If the result r is 1.0 or greater, then no zero is prepended, e.g. (as a 1-liner)

$ r=$(echo "0.8 + 0.6" | bc); sign=""; [[ ${r:0:1} == - ]] && { sign='-'; r="${r:1}"; }; [[ $r =~ ^[1-9].*$ ]] || r="0$r"; echo "${sign}$r"
1.4

$ r=$(echo "0.8 - 0.6" | bc); sign=""; [[ ${r:0:1} == - ]] && { sign='-'; r="${r:1}"; }; [[ $r =~ ^[1-9].*$ ]] || r="0$r"; echo "${sign}$r"
0.2

and negative values handled

$ r=$(echo "-0.8 + 0.6" | bc); sign=""; [[ ${r:0:1} == - ]] && { sign='-'; r="${r:1}"; }; [[ $r =~ ^[1-9].*$ ]] || r="0$r"; echo "${sign}$r"
-0.2

Answer 14

Based on cafemike's answer and Martin T.'s comment, i come up with this solution.

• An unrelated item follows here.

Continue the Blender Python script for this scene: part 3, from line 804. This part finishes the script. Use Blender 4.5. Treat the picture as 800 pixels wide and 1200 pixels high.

f() { printf ' %b' "@" '\n' \
    | bc --mathlib \
    | sed 's/\(^\|[^0123456789]\)\.\([0123456789]\)/\10.\2/g' ; }

f 0 - 1.1
f 0 - 1
f 0 - 0.1
f 0
f 0 + 0.1
f 0 + 1
f 0 + 1.1
f '"pre.fix:";-1/3'
f '"pre.fix: ";-1/3'
f '"pre.fix:";1/3'
f '"pre.fix: ";1/3'

Explanation for the regular expression.

For a dot \. that is at the beginning of the senstence ^ or \| that is not a digit [^0123456789], do the replacement.

\1 is a back reference of the \( round brackets \).

If it is the case of "beginning of the sentence, the back reference is nothing.

If it is the case of "not a digit", the back reference is the one character before the dot. Thus this works for negative sign, or a space, or any symbols or characters (as long as not 0-9).

There is a catch. For any dot within a sentence, it may be replaced with 0. as well. Thus i am adding another back reference \2. It will do the replacement only if the dot is followed by a digit.